Den Einwand von Lisa Wagner, einer Studierenden der HfMT, welche die Aufnahmeprüfungen in Ludwigsburg vor zwei Jahren absolviert hat, dass am Eignungswochenende für Regie die Arbeit und Kommunikationsfähigkeit mit Spieler*innen und Performer*innen nicht in besonderen Maße erprobt wurde, verneint Sie als nicht zutreffend, mir scheint weil sie glaubt, die Studierende habe sich für Schauspiel beworben.
Es stellt sich allmählich der Eindruck ein, dass Prof. Schweeger die kommunikativen Kompetenzen, die es für Regieführende zu erlernen gilt, eher im Kampfsport als in Reflektion, einander ausreden lassen und zuhören sieht.
Antonia Rehfueß, Studierende der Szenischen Künste in Hildesheim wirft ein, dass sie sich von der Adressierung von Regieführenden in der Diskussion nicht angesprochen fühlt, darauf meint Prof. Niermeyer, dass Gießen und Hildesheim da ja vielleicht auch schon weiter ist.
Es kommen sehr klare und interessante Forderungen und Reflexionen von den Studierenden im Publikum. Die Hochschulleiterinnen rücken etwas in die Defensive, vieles wird ja schon angedacht und gemacht, sagen sie.
Das Abschlusswort hat eine Studierende: Teilweise haben Sie strukturen benannt, die wir schon geändert haben.
Es haben sich Postionen ergeben: Hier die Studierenden, dort die Professorinnen, hier das Stadttheater mit seiner starren Struktur, dort die Hochschulen mit, die sich vielleicht weiterentwickeln wollen, aber ihre Studierenden in das bestehende System vermitteln möchten.

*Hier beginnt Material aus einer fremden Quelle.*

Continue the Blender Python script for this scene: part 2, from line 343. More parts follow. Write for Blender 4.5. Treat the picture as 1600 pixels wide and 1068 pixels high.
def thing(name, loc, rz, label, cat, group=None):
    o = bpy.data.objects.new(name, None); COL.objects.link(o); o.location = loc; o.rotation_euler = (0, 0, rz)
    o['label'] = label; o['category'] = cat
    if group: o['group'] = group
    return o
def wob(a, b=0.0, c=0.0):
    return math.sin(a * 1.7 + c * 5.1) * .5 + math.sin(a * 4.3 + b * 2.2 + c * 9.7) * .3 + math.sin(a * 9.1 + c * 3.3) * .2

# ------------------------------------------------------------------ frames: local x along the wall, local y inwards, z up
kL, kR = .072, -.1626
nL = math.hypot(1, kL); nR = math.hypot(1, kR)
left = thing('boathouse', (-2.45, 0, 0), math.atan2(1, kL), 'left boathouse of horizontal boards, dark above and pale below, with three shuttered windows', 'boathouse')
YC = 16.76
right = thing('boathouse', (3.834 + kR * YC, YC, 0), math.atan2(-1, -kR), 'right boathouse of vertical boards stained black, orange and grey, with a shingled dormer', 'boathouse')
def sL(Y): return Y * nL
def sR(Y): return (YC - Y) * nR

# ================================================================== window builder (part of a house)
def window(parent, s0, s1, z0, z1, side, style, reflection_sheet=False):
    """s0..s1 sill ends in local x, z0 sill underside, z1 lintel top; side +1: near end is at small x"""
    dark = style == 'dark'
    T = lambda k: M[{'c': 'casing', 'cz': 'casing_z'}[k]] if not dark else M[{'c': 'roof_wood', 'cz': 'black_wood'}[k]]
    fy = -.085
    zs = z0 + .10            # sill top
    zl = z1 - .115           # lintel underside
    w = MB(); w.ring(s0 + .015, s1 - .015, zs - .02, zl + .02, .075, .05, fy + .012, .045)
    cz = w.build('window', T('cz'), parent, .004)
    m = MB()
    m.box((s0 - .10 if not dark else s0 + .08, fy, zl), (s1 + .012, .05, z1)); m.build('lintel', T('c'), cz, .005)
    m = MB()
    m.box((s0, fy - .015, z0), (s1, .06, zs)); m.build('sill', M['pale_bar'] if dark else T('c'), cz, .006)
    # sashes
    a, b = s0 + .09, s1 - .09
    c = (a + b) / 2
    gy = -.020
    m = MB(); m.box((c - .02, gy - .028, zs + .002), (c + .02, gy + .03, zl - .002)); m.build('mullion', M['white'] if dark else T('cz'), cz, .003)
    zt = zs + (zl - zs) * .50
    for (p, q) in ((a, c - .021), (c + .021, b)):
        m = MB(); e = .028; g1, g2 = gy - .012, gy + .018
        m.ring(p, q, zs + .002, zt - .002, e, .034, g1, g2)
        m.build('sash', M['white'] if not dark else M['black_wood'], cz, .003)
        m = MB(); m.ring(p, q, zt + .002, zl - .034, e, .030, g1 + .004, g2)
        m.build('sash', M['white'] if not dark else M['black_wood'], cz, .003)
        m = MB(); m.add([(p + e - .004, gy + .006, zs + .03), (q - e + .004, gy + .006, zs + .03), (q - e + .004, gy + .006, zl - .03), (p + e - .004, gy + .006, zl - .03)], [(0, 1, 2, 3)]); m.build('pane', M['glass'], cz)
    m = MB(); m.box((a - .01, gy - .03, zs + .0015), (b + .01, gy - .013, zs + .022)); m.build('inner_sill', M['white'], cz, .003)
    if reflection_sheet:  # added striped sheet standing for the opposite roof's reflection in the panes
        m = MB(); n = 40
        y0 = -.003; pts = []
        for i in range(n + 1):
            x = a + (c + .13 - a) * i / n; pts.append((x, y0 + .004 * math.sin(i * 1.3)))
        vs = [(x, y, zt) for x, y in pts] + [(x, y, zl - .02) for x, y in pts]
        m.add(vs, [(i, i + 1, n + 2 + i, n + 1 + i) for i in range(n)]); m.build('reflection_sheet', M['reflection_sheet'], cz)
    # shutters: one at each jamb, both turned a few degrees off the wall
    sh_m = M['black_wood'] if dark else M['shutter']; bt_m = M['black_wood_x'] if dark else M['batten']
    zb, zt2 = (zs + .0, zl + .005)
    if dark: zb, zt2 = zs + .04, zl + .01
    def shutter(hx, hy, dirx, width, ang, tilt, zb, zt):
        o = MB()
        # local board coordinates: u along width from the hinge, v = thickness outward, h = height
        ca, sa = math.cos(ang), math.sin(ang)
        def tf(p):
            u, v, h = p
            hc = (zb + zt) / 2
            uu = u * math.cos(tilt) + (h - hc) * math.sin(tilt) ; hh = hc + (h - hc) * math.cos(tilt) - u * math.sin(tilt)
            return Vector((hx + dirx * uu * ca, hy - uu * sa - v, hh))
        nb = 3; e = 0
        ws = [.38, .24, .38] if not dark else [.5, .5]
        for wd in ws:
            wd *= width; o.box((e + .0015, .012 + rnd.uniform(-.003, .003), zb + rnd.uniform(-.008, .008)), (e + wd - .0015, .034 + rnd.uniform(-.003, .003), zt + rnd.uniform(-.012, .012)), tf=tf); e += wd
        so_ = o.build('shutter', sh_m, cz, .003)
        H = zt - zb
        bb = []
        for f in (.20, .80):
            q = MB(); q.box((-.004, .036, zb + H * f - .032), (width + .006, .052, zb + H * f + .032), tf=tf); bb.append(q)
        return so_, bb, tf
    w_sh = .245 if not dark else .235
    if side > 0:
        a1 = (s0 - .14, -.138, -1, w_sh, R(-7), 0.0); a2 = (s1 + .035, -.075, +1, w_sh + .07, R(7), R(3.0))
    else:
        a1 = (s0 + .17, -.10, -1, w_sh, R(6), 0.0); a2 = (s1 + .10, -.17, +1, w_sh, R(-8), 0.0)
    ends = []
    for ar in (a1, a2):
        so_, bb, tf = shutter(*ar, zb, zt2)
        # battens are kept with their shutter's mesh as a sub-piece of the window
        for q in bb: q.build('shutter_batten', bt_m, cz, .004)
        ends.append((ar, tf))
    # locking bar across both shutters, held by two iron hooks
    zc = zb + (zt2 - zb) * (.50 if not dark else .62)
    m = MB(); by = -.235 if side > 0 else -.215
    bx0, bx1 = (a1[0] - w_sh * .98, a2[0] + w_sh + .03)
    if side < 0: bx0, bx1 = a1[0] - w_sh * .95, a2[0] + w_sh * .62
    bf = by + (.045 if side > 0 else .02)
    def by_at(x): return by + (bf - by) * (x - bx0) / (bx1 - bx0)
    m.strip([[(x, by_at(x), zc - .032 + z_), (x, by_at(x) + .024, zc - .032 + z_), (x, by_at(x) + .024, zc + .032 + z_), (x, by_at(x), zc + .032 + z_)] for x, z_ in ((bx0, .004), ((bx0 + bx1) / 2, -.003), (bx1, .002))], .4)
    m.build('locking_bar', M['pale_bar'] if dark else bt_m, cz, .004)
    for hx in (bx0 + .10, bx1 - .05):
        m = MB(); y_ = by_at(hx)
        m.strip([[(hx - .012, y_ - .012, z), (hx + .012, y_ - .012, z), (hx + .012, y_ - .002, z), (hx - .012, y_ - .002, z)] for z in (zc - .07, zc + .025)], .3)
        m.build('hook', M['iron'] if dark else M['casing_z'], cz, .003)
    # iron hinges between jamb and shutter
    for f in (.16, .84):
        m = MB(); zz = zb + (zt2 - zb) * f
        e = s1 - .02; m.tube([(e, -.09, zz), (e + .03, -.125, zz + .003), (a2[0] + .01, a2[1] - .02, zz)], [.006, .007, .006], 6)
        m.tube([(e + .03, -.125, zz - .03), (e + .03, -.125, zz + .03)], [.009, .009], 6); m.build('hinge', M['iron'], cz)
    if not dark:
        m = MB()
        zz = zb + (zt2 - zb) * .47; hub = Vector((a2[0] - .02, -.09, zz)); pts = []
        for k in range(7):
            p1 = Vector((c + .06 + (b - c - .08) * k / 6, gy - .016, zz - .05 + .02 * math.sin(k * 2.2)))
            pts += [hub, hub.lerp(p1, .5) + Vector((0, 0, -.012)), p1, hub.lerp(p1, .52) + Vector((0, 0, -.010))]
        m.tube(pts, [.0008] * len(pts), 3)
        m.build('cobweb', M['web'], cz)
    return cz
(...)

Hochschule und Stadttheater schieben sich im besten Fall die Schuld zu, in schlechteren Fällen sind beide an einer Weiterentwicklung überhaupt nicht interessiert. Die Kommunikation zwischen studierenden und Hochschulleitung scheitert oft, auch im Studiengang Performance Studies der Universität Hamburg.
Wo ist die Hochschule die gemeinsam gestaltet und entwickelt wird? Die Konzepte für einen nachhaltige, nicht zwingend vereinzelnde Arbeitsperspektive für ihre Studierenden entwickeln kann?
Alle sind sich einig: Eine andere Schnelligkeit ist gefragt. Warum also nicht gleich nächstes Jahr anfangen?
Das Körber Studio 2020 könnte die Chance ergreifen und ein Forum werden für genau diesen Austausch, für Forderungen, Entwicklungsprozesse und konkrete Zusagen und Ziele, die dann 2021 ausgewertet werden können. Was könnte aufregender sein? Liebes Körber Studio, liebe Festivalleitung, Liebes Thalia Theater: Es ist Zeit für Wagemut!